The General Atomics team has selected a twin-hull, mid-wing design to optimize on-water stability and seakeeping. It employs distributed propulsion using twelve turboshaft engines.

Aurora Flight Sciences point-of-departure design more closely resembles a traditional flying boat, with a single hull, high wing and eight turboprops for primary propulsion.

It is worth noting that Aurora is already working a DARPA project as prime contractor, where it is designing an X-plane that will fly without traditional moving flight controls on the exterior of the wings and tail.

During Phase 1, DARPA will work with both performer teams and Department of Defense stakeholders to refine the Liberty Lifter designs with particular attention to operational needs and operating concepts.
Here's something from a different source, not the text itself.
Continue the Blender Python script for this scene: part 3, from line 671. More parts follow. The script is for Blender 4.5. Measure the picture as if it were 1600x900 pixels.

The Phase 1 contract awards are for an 18-month period of performance with six months of conceptual design work and nine months of design maturation culminating in a preliminary design review. There will be an additional three months for manufacturing planning and test/demonstration planning reviews.

As scheduled, Phase 1 will transition into Phase 2 in mid-2024 with continued detailed design, manufacturing, and demonstration of a full-scale Liberty Lifter X-Plane. DARPA anticipates teaming with one or more partners for those activities and further development of the Liberty Lifter concept into an operational vehicle.